SOURCE EXCERPT:
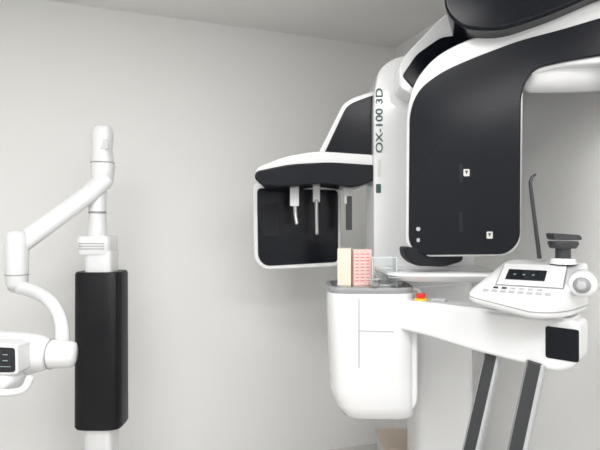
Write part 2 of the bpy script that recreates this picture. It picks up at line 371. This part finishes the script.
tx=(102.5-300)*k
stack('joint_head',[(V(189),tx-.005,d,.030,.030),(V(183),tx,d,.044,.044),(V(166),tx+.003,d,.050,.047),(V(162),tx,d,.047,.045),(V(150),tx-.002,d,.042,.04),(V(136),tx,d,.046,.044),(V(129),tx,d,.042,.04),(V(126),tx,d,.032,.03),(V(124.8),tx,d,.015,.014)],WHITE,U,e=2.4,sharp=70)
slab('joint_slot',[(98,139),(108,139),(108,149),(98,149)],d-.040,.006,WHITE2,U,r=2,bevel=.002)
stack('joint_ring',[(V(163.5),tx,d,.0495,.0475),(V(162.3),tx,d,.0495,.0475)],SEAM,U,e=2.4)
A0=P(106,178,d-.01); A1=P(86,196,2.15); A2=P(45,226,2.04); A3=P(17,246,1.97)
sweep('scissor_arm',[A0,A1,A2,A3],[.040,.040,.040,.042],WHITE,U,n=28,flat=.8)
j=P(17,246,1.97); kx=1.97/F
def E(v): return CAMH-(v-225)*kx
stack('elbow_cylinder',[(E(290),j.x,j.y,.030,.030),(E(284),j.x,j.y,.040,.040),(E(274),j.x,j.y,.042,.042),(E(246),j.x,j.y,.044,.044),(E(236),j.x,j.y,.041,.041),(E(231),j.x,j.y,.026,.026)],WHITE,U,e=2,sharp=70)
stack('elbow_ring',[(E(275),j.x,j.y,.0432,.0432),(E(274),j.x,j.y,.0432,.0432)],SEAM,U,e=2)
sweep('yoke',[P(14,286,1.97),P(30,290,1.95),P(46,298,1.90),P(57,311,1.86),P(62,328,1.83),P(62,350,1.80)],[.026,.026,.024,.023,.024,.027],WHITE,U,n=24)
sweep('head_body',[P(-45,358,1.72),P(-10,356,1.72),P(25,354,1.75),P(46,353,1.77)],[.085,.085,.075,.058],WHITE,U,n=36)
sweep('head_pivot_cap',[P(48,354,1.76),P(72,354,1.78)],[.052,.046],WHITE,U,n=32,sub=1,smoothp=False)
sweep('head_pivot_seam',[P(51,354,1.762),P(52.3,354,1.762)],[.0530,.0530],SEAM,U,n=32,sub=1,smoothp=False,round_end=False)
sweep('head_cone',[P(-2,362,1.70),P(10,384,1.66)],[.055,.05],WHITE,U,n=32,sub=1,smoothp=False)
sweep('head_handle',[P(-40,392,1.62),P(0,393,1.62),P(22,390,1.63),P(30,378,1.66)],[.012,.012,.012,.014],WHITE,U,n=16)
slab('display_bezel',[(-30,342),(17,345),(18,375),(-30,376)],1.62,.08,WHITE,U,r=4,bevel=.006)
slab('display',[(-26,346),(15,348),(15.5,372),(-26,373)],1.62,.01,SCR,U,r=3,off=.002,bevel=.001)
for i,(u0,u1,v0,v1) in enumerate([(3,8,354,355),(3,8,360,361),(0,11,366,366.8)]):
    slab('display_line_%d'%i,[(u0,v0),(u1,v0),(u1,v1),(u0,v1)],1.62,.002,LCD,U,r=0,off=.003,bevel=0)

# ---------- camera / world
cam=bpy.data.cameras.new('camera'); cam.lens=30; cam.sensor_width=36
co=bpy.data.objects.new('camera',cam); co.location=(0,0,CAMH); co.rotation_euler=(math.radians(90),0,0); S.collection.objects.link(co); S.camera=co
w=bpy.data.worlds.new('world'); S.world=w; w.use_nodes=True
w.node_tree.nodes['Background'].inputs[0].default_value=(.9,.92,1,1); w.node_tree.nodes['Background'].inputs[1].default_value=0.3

YOUR TASK:
Return the listing above in full and without alteration, excluding its pictures.

CORRECT RESPONSE:
Write part 2 of the bpy script that recreates this picture. It picks up at line 371. This part finishes the script.
tx=(102.5-300)*k
stack('joint_head',[(V(189),tx-.005,d,.030,.030),(V(183),tx,d,.044,.044),(V(166),tx+.003,d,.050,.047),(V(162),tx,d,.047,.045),(V(150),tx-.002,d,.042,.04),(V(136),tx,d,.046,.044),(V(129),tx,d,.042,.04),(V(126),tx,d,.032,.03),(V(124.8),tx,d,.015,.014)],WHITE,U,e=2.4,sharp=70)
slab('joint_slot',[(98,139),(108,139),(108,149),(98,149)],d-.040,.006,WHITE2,U,r=2,bevel=.002)
stack('joint_ring',[(V(163.5),tx,d,.0495,.0475),(V(162.3),tx,d,.0495,.0475)],SEAM,U,e=2.4)
A0=P(106,178,d-.01); A1=P(86,196,2.15); A2=P(45,226,2.04); A3=P(17,246,1.97)
sweep('scissor_arm',[A0,A1,A2,A3],[.040,.040,.040,.042],WHITE,U,n=28,flat=.8)
j=P(17,246,1.97); kx=1.97/F
def E(v): return CAMH-(v-225)*kx
stack('elbow_cylinder',[(E(290),j.x,j.y,.030,.030),(E(284),j.x,j.y,.040,.040),(E(274),j.x,j.y,.042,.042),(E(246),j.x,j.y,.044,.044),(E(236),j.x,j.y,.041,.041),(E(231),j.x,j.y,.026,.026)],WHITE,U,e=2,sharp=70)
stack('elbow_ring',[(E(275),j.x,j.y,.0432,.0432),(E(274),j.x,j.y,.0432,.0432)],SEAM,U,e=2)
sweep('yoke',[P(14,286,1.97),P(30,290,1.95),P(46,298,1.90),P(57,311,1.86),P(62,328,1.83),P(62,350,1.80)],[.026,.026,.024,.023,.024,.027],WHITE,U,n=24)
sweep('head_body',[P(-45,358,1.72),P(-10,356,1.72),P(25,354,1.75),P(46,353,1.77)],[.085,.085,.075,.058],WHITE,U,n=36)
sweep('head_pivot_cap',[P(48,354,1.76),P(72,354,1.78)],[.052,.046],WHITE,U,n=32,sub=1,smoothp=False)
sweep('head_pivot_seam',[P(51,354,1.762),P(52.3,354,1.762)],[.0530,.0530],SEAM,U,n=32,sub=1,smoothp=False,round_end=False)
sweep('head_cone',[P(-2,362,1.70),P(10,384,1.66)],[.055,.05],WHITE,U,n=32,sub=1,smoothp=False)
sweep('head_handle',[P(-40,392,1.62),P(0,393,1.62),P(22,390,1.63),P(30,378,1.66)],[.012,.012,.012,.014],WHITE,U,n=16)
slab('display_bezel',[(-30,342),(17,345),(18,375),(-30,376)],1.62,.08,WHITE,U,r=4,bevel=.006)
slab('display',[(-26,346),(15,348),(15.5,372),(-26,373)],1.62,.01,SCR,U,r=3,off=.002,bevel=.001)
for i,(u0,u1,v0,v1) in enumerate([(3,8,354,355),(3,8,360,361),(0,11,366,366.8)]):
    slab('display_line_%d'%i,[(u0,v0),(u1,v0),(u1,v1),(u0,v1)],1.62,.002,LCD,U,r=0,off=.003,bevel=0)

# ---------- camera / world
cam=bpy.data.cameras.new('camera'); cam.lens=30; cam.sensor_width=36
co=bpy.data.objects.new('camera',cam); co.location=(0,0,CAMH); co.rotation_euler=(math.radians(90),0,0); S.collection.objects.link(co); S.camera=co
w=bpy.data.worlds.new('world'); S.world=w; w.use_nodes=True
w.node_tree.nodes['Background'].inputs[0].default_value=(.9,.92,1,1); w.node_tree.nodes['Background'].inputs[1].default_value=0.3